4. Os valores liberais e seculares do Maio de 68 sempre tiveram ferozes opositores dentro da Europa. Pela sua própria visão do mundo, os sectores políticos, sociais e religiosos mais tradicionalistas e conservadores, estão, desde o início, em oposição a estes. Sempre os contestaram e tentarem reverter. À excepção do capitalismo (neo)liberal — que se apropriou, com sucesso, destes, incorporando-os na lógica de mercado —, a oposição foi, mais tarde ou mais cedo, sempre superada. A dinâmica sociológica e política impôs a sua difusão e absorção pelas gerações pós-Maio de 68. Mas, desde essa mesma época, germina uma outra dinâmica tradicionalista e conservadora que passou, até agora, quase despercebida. Tem origem, sobretudo, em populações não europeias e está associada a fenómenos migratórios. Até há pouco tempo, não tinha visibilidade, não ocupava o espaço público. Estava remetida ao gueto. Era ignorada. Nos últimos anos, em parte pela sua maior dimensão, em parte pelos conflitos do mundo árabe-islâmico envolvente que se projectam no interior da Europa — os fluxos de refugiados são um exemplo óbvio —, ganhou visibilidade. Esta acentua-se pela quebra demográfica e envelhecimento, sem precedentes, das populações nativas europeias. O contraste é nítido. Populações demograficamente dinâmicas, muito jovens, com predominância masculina, mas imbuídas de valores tradicionalistas e convicções transcendentais, são uma improvável continuidade geracional da secularização e emancipação feminina. Uma questão desconcertante vem à mente: serão os tradicionalistas religiosos a herdar a terra? (Ver o livro de Eric Kauffman, “Shall the Religious Inherit the Earth? Demography and Politics in the Twenty-First Century”, Profile Books 2011).

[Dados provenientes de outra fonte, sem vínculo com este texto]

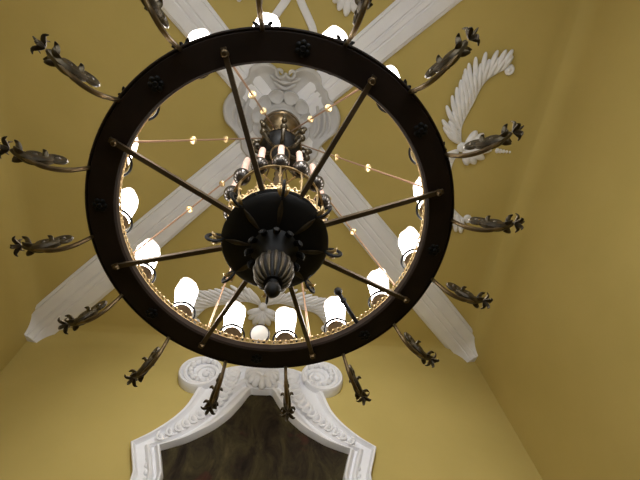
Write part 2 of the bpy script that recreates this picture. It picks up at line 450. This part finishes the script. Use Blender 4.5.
# pierced brass cresting on the inner edge
b = MB(); N = 150
b.torus(RI+.007, .0085, 160, 8, T(0, 0, .068))
for i in range(N):
    a = 2*PI*i/N; X = RZ(a) @ T(RI+.007, 0, .092)
    b.tube([(0, .019*math.cos(w), .020*math.sin(w)) for w in [2*PI*k/10 for k in range(11)]], .0045, 5, X)
    b.ball((0, 0, 0), .0085, 8, 5) if False else b.add(*(lambda mb: (mb.v, mb.f))(MB().ball((0, 0, .026), .008, 6, 4)), X)
b.torus(RI+.007, .005, 160, 6, T(0, 0, .112))
b.build('cresting', M['brass'], ring)
b = MB(); b.torus(RO-.006, .009, 160, 8, T(0, 0, .012)); b.build('outer_bead', M['dark'], ring)
# dark leaves along the upper outer edge
def edge_leaf():
    b = MB()
    for s_ in (-1, 0, 1):
        b.tube(smooth_pts([(RO-.01, s_*.015, .07), (RO+.004, s_*.03, .088), (RO+.016, s_*.042, .094), (RO+.024, s_*.055, .086)], 3), [.008]+[.013]*6+[.010, .007, .004], 6, flat=.6)
    return b
# rosettes under the ring, half way between the spokes
def rosette():
    b = MB(); R_ = (RI+RO)/2
    b.lathe([(.001, -.022), (.012, -.022), (.018, -.014), (.018, .004), (.001, .004)], 16, T(R_, 0, 0))
    for q in range(6):
        a = q*PI/3
        b.ball((R_+.030*math.cos(a), .030*math.sin(a), -.004), .018, 10, 6, sc=(1, 1, .6))
    return b
def around(name, builder, m, n, off, parent, smooth=40):
    out = []
    for k in range(n):
        a = A0 + off + 2*PI*k/n
        out.append(builder().build(name, m, parent, smooth, rz=a) if k == 0 else copy(out[0], parent, rz=a))
    return out
around('rosette', rosette, M['black'], 8, PI/8, ring)
# spokes: flat bars from hub to the underside of the ring, a bolt at the outer end
def spoke():
    b = MB()
    x0, z0, x1, z1 = .28, -.135, 1.125, -.022
    n = 2; vs = []
    for x, z in ((x0, z0), (x1, z1)):
        vs += [(x, -.015, z), (x, .015, z), (x, .015, z+.036 if x < .5 else z+.022), (x, -.015, z+.036 if x < .5 else z+.022)]
    b.add(vs, [(0,1,2,3), (7,6,5,4), (0,4,5,1), (1,5,6,2), (2,6,7,3), (3,7,4,0)])
    return b
def bolt():
    b = MB(); b.lathe([(.001, -.052), (.012, -.050), (.017, -.040), (.017, -.030), (.023, -.026), (.023, -.012), (.001, -.012)], 16, T(1.09, 0, 0))
    return b
sp = around('spoke', spoke, M['spoke'], 8, 0, CH)
bl = bolt().build('spoke_bolt', M['bronze'], sp[0])
for s_ in sp[1:]: copy(bl, s_)
# suspension rods with brass rings
def rod_pts(): return Vector((.16, 0, 2.37)), Vector((1.065, 0, .05))
def rod():
    p, q = rod_pts(); return MB().tube([p, q], .0075, 8)
def link_mesh(t):
    b = MB(); p, q = rod_pts(); d = (q-p).normalized()
    rot = d.to_track_quat('Z', 'Y').to_matrix().to_4x4(); c = p.lerp(q, t)
    b.lathe([(.0085, -.010), (.020, -.011), (.029, -.006), (.031, 0), (.029, .006), (.020, .011), (.0085, .010)], 20, Matrix.Translation(c) @ rot)
    return b
rods = around('suspension_rod', rod, M['rod'], 8, 0, CH)
for t in (.44, .67):
    lk = link_mesh(t).build('brass_link', M['brass'], rods[0])
    for s_ in rods[1:]: copy(lk, s_)

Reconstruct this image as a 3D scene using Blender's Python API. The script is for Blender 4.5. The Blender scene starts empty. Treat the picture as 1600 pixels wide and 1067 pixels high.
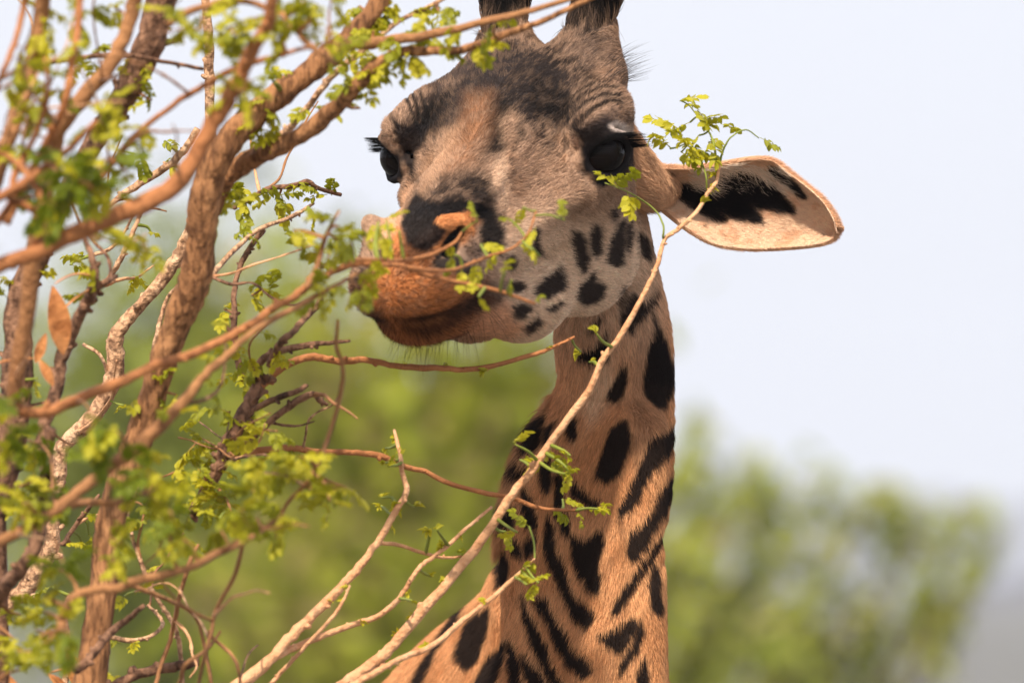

5. Há uma ilação que vale a pena tirar dos acontecimentos da última passagem de ano em Colónia, na Alemanha. A continuidade futura de uma Europa democrática, liberal tolerante nos costumes, enfrenta um desafio complexo. Pelos seus valores intrínsecos, deve tolerar a diferença, deve ser uma sociedade plural e aberta. Tem necessariamente de afastar os radicalismos de extrema-direita e xenófobos que se alimentam e prosperam com incidentes como esse. Mas não deve evitar colocar, a si própria, um problema delicado, o qual tem sido iludido. Não é a diversidade cultural, em si mesma, que o coloca. Esta, por princípio, é boa e pode ser estimulante do progresso social e humano. É a crescente coexistência, no mesmo espaço público, de populações imbuídas de visões do mundo e concepções éticas muito diferentes, nos valores estruturantes da sua identidade. De um lado, uma cultura secular e liberal nos costumes, que perdeu conexão com o transcendental e promove a transformação social como uma evolução humana. Do outro lado, culturas tradicionalistas, imbuídas de convicções transcendentais e valores religiosos, vistos como intemporais. Apreciam o progresso tecnológico e o bem-estar material, mas convivem mal com a desconstrução dos valores religiosos e éticos tradicionais, que os europeus apontam como caminho para si e para a humanidade — herança do Iluminismo e do Maio de 68. Paradoxalmente, no contexto multicultural actual da Europa, a abertura ao outro, pode levar a ter, cada vez mais, população desfasada, e contestatária, dos valores seculares e liberais. Não é uma inevitabilidade, mas é uma possibilidade real. A questão decisiva vai jogar-se na capacidade de integração e socialização nos valores da contemporaneidade europeia. Se não for bem-sucedida, a Europa irá regressar a valores tradicionais, imbuídos de tonalidades não europeias. Os emancipados do Maio de 68 serão os primeiros a sentir essa possível transformação regressiva.